With the unique advantage of great isolation from the thermal environment, levitated optomechanics has emerged as a powerful platform for various fields of physics
including microscopic thermodynamics, precision measurements, and quantum mechanics. Experiments with optically levitated micro- and nanoparticles have already
obtained remarkable feats of zeptonewton force sensing and ground-state cooling. The
novel system has also been proposed to assess various theories including the objective
collapse models and macroscopic quantum mechanics.
This thesis reports experimental results on a levitated Cavendish torsion balance,
a GHz nanomechanical rotor, and a torque sensor with unprecedented sensitivity realized with optically levitated nanoparticles in a vacuum environment. The system at
room temperature achieves a sensitivity of (4.2±1.2)×10−27Nm/
√
Hz surpassing the
sensitivity of most advanced nanofabricated torque sensors at cryogenic environments.
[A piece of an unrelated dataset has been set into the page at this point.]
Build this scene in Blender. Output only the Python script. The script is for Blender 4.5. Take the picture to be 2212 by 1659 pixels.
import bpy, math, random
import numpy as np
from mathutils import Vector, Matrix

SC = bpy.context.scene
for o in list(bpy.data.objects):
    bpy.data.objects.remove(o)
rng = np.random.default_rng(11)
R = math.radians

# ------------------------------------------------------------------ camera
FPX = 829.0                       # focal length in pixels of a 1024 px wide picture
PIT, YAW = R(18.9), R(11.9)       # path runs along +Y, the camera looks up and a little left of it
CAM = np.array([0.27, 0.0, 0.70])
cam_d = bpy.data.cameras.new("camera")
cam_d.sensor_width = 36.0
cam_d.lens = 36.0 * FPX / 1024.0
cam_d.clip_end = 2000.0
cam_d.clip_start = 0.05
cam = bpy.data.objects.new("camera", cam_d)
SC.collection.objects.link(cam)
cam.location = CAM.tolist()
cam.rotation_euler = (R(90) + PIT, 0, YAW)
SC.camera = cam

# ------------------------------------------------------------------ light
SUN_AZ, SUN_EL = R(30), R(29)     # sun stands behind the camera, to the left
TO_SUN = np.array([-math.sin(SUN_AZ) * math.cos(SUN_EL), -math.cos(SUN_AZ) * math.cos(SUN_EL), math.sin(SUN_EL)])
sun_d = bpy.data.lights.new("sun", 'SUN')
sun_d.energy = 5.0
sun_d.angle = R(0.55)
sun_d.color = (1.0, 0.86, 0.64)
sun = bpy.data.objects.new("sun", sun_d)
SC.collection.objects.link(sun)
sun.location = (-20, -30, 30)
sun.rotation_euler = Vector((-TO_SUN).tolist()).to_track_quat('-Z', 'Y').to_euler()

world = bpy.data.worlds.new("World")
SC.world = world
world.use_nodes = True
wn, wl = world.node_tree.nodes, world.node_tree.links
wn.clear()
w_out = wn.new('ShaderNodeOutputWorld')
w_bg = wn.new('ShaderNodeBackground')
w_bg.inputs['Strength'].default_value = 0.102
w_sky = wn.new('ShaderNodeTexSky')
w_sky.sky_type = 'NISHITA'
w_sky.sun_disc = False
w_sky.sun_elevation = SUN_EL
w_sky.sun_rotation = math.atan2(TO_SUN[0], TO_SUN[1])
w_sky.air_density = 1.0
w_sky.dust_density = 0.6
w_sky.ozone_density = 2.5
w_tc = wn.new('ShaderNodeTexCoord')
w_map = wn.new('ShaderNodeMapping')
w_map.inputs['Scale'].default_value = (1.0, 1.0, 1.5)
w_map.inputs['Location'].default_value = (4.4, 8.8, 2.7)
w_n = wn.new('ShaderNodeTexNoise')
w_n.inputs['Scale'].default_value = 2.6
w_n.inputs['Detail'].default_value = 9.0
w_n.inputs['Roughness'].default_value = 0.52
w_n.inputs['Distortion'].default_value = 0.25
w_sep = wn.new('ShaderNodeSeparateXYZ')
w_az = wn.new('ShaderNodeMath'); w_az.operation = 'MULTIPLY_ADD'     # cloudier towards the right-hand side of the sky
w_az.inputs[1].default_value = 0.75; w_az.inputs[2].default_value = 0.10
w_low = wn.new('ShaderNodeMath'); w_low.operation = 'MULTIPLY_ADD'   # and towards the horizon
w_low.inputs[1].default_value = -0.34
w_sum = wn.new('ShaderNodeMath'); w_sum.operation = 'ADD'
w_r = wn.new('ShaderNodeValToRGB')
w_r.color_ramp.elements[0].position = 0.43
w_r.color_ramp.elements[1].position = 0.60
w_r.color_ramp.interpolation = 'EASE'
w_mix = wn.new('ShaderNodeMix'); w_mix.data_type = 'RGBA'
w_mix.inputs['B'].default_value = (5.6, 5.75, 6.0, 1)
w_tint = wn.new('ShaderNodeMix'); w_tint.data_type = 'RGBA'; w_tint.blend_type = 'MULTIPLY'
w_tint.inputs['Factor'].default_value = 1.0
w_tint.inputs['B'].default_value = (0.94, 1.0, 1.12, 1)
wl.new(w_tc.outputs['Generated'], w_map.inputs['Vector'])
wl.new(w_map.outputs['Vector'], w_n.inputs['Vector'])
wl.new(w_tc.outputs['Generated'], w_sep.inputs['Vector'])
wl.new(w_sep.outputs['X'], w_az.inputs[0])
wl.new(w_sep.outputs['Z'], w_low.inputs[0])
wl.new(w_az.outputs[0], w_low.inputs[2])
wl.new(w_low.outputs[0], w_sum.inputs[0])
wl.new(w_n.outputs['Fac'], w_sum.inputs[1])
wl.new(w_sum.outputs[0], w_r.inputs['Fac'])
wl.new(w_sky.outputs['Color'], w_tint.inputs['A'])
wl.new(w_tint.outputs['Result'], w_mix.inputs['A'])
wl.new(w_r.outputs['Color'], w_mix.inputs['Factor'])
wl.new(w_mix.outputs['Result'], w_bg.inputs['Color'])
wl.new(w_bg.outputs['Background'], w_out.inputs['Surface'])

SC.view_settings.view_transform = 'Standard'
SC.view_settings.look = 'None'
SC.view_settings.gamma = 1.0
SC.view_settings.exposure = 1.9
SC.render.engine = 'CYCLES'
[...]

Calculations suggest potential detection of Casimir torque and vacuum friction under
realistic conditions. Moreover, the nanoparticles are driven into ultrafast rotations
exceeding 5 GHz, which achieves the fastest humanmade nanomechanical rotor. Such
fast rotations allow studies on the ultimate tensile strength of the nanoparticles as
well.
Subsequently, the electron spin control of nitrogen vacancies (NV) in optically
trapped diamond naoparticles is demonstrated in low vacuum. The configuration is
analogous to trapped atoms and ions which serve as a quantum system with internal states. The effect of the air pressure, surrounding gas, and laser power on the
electron spin resonance (ESR) are studied, and the temperature of the diamond is also measured with the ESR. The levitated nanodiamonds will provide the means to
implement a hybrid spin-optomechanical system.